Bien avant la pandémie, je me posais déjà la question : Le cinéma m’apporte-t-il réellement une expérience plus singulière que celle que je pourrais avoir chez moi devant mon grand écran ? Malheureusement, je me dis que le cinéma pourrait être remplaçable. Pouvoir mettre en pause, discuter, bouger ou être allongés, sont des atouts indéniables du cinéma chez soi, et les plate formes de streaming l’ont bien saisi.
Comment la presse culture se nourrit-elle alors que le monde de la culture est quasiment à l’arrêt depuis plus d’une année ?
En ce moment, tout le monde fait des dossiers sur des tendances sociétales parce qu’effectivement, il n’y a pas d’actualité. On a aussi de plus en plus de papiers au passé, de films qui ont marqué les esprits. Au sein de SoFilm, on s’en sort bien car on est passés d’un mensuel à un magazine publié tous les deux mois. En parallèle, je travaille aussi sur un potentiel pôle culture que je dirigerais au sein de Society.

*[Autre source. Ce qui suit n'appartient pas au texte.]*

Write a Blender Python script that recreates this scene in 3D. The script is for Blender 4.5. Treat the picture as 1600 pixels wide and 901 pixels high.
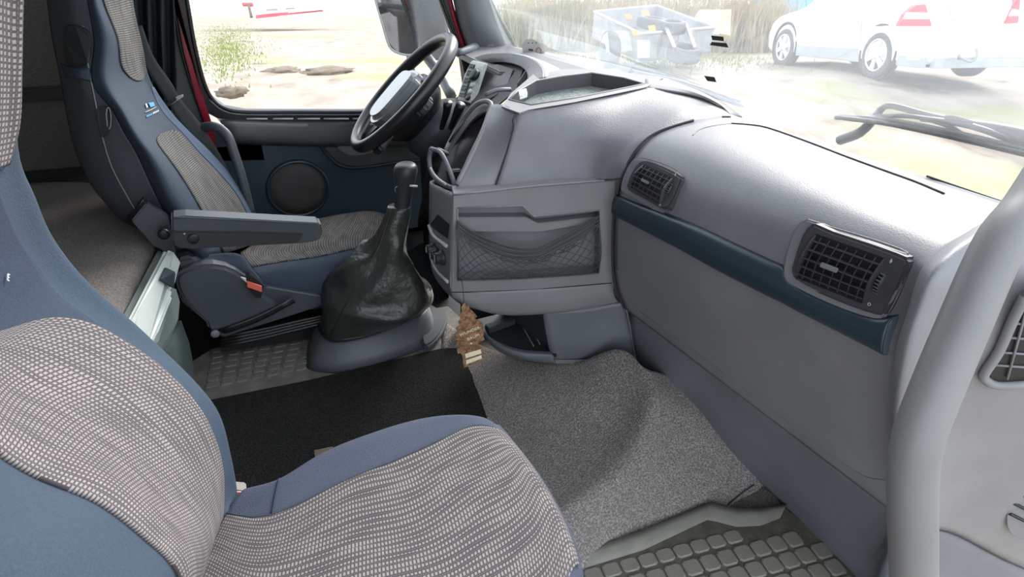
import bpy, bmesh, math, random
from mathutils import Vector, Matrix
from mathutils.bvhtree import BVHTree
from mathutils.geometry import tessellate_polygon
random.seed(7)
SC = bpy.context.scene
for o in list(bpy.data.objects): bpy.data.objects.remove(o)

# ------------------------------------------------------------------ camera
CAM = Vector((0, 0, 1.25)); F = 1000.0
PITCH, YAW, ROLL = math.radians(32), math.radians(24), math.radians(1.5)
F0 = Vector((math.cos(PITCH)*math.sin(YAW), math.cos(PITCH)*math.cos(YAW), -math.sin(PITCH)))
R0 = Vector((math.cos(YAW), -math.sin(YAW), 0))
U0 = R0.cross(F0)
RT = R0*math.cos(ROLL) + U0*math.sin(ROLL)
UP = -R0*math.sin(ROLL) + U0*math.cos(ROLL)
cd = bpy.data.cameras.new('camera'); cam = bpy.data.objects.new('camera', cd)
SC.collection.objects.link(cam)
cam.matrix_world = Matrix(((RT.x, UP.x, -F0.x, CAM.x), (RT.y, UP.y, -F0.y, CAM.y), (RT.z, UP.z, -F0.z, CAM.z), (0, 0, 0, 1)))
cd.sensor_width = 36; cd.lens = 36*F/1600; cd.clip_start = .02; cd.clip_end = 500
SC.camera = cam

# ------------------------------------------------------------------ world, sun, exposure
w = bpy.data.worlds.new('sky'); SC.world = w; w.use_nodes = True
bg = w.node_tree.nodes['Background']
bg.inputs[0].default_value = (.84, .93, 1.0, 1); bg.inputs[1].default_value = 1.85
sd = bpy.data.lights.new('sun', 'SUN'); sd.energy = 3.2; sd.angle = math.radians(25); sd.color = (1, .95, .87)
sun = bpy.data.objects.new('sun', sd); SC.collection.objects.link(sun)
sun.rotation_euler = Vector((-.66, -.56, -.50)).to_track_quat('-Z', 'Y').to_euler()
SC.view_settings.view_transform = 'Standard'; SC.view_settings.look = 'None'
SC.view_settings.gamma = 1; SC.view_settings.use_curve_mapping = False
SC.view_settings.exposure = 0.7

# ------------------------------------------------------------------ helpers: picture point to place
def ray(px, py):
    return F0 + RT*((px-800)/F) + UP*((450.5-py)/F)
def P(px, py, x=None, y=None, z=None, d=None):
    r = ray(px, py)
    t = d if d is not None else (x-CAM.x)/r.x if x is not None else (y-CAM.y)/r.y if y is not None else (z-CAM.z)/r.z
    return CAM + r*t
V = Vector

# ------------------------------------------------------------------ materials
MATS = {}
def base(name, col, rough=.5, metal=0, spec=.5):
    m = bpy.data.materials.new(name); m.use_nodes = True
    b = m.node_tree.nodes['Principled BSDF']
    b.inputs['Base Color'].default_value = (*col, 1); b.inputs['Roughness'].default_value = rough
    b.inputs['Metallic'].default_value = metal; b.inputs['Specular IOR Level'].default_value = spec
    MATS[name] = m
    return m, m.node_tree, b
def N(nt, t, **k):
    n = nt.nodes.new(t)
    for a, v in k.items(): setattr(n, a, v)
    return n
def mth(nt, op, a, b=None, c=None):
    n = N(nt, 'ShaderNodeMath', operation=op)
    for i, v in enumerate((a, b, c)):
        if v is None: continue
        if isinstance(v, (int, float)): n.inputs[i].default_value = v
        else: nt.links.new(v, n.inputs[i])
    return n.outputs[0]
def mix(nt, f, a, b):
    n = N(nt, 'ShaderNodeMix', data_type='RGBA')
    for s, v in ((0, f), (6, a), (7, b)):
        if isinstance(v, (int, float)): n.inputs[s].default_value = v
        elif isinstance(v, tuple): n.inputs[s].default_value = (*v, 1)
        else: nt.links.new(v, n.inputs[s])
    return n.outputs[2]
def noise(nt, scale, vec=None, detail=2.0, out=0):
    n = N(nt, 'ShaderNodeTexNoise'); n.inputs['Scale'].default_value = scale; n.inputs['Detail'].default_value = detail
    if vec is None: vec = N(nt, 'ShaderNodeTexCoord').outputs['Object']
    nt.links.new(vec, n.inputs['Vector'])
    return n.outputs[out]
def bump(nt, b, h, strength, dist=.001):
    n = N(nt, 'ShaderNodeBump'); n.inputs['Strength'].default_value = strength; n.inputs['Distance'].default_value = dist
    nt.links.new(h, n.inputs['Height']); nt.links.new(n.outputs[0], b.inputs['Normal'])
def ramp(nt, f, a, b):
    n = N(nt, 'ShaderNodeMapRange'); n.inputs[1].default_value = a; n.inputs[2].default_value = b
    nt.links.new(f, n.inputs[0]); return n.outputs[0]
def plastic(name, col, rough=.45, grain=500, st=.25, dirt=.12, spec=.5):
    m, nt, b = base(name, col, rough, spec=spec)
    f = ramp(nt, noise(nt, 6, detail=5), .35, .75)
    nt.links.new(mix(nt, f, tuple(c*(1-dirt) for c in col), tuple(min(1, c*(1+dirt)) for c in col)), b.inputs['Base Color'])
    v = N(nt, 'ShaderNodeTexVoronoi'); v.inputs['Scale'].default_value = grain
    nt.links.new(N(nt, 'ShaderNodeTexCoord').outputs['Object'], v.inputs['Vector'])
    bump(nt, b, v.outputs['Distance'], st, .0006)
    return m
def speck(name, c1, c2, scale, rough=.9, st=.8, dist=.002, spec=.3):
    m, nt, b = base(name, c1, rough, spec=spec)
    f = ramp(nt, noise(nt, scale, detail=4), .38, .62)
    col = mix(nt, f, c1, c2)
    f2 = ramp(nt, noise(nt, 5, detail=3), .4, .8)
    col = mix(nt, mth(nt, 'MULTIPLY', f2, .35), col, tuple(c*.75+.01 for c in c1))
    nt.links.new(col, b.inputs['Base Color']); bump(nt, b, f, st, dist)
    return m
GREY = plastic('dash_grey', (.185, .182, .198), .42, 420, .35)
GREY2 = plastic('console_grey', (.185, .182, .192), .5, 900, .15)
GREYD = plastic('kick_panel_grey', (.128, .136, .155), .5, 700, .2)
LEAD = plastic('leather_pad_grey', (.16, .156, .175), .48, 260, .55)
HAND = plastic('handle_grey', (.165, .16, .163), .5, 900, .08)
DARK = plastic('dark_plastic', (.022, .024, .027), .45, 700, .2)
BLK = plastic('black_plastic', (.008, .008, .009), .4, 700, .1)
RUB = plastic('rubber_black', (.012, .012, .013), .35, 300, .1)
BLUED = plastic('dark_blue_trim', (.022, .036, .050), .32, 1200, .05, .05)
BLUEP = plastic('dark_blue_door', (.030, .050, .066), .5, 900, .15)
DKBLUE = plastic('slate_plastic', (.045, .052, .063), .45, 700, .2)
RED = plastic('red_paint', (.20, .008, .018), .25, 10, 0)
VENTM = plastic('vent_grey', (.052, .050, .056), .38, 900, .1)
SILV = plastic('silver_plastic', (.46, .49, .47), .4, 900, .05)
LOCK = plastic('locker_grey_green', (.16, .19, .185), .5, 700, .1)
CHROME = base('chrome', (.7, .7, .72), .2, 1)[0]
WHITEP = plastic('white_paint', (.85, .86, .86), .25, 10, 0, .02)
LAMPR = plastic('lamp_red', (.75, .06, .10), .3, 50, .1)
ORANGE = plastic('orange_plastic', (.85, .32, .12), .5, 50, 0)
YELLOW = plastic('yellow_plastic', (.85, .60, .05), .5, 50, 0)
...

Pour SoFilm et pour plein d’autres journaux spécialisés culture, la situation est un peu difficile. C’est une presse particulière qui vit beaucoup des sorties cinéma, des sorties de disques et des sorties de livres. Les éditeurs et boîtes de distribution de cinéma permettent d’assurer la rémunération de cette presse en achetant des publicités. Lorsqu’on perd cette rémunération, c’est la chute libre. Très clairement, si cette situation perdure, la presse culturelle devra trouver une autre économie qui pourrait lui permettre de survivre.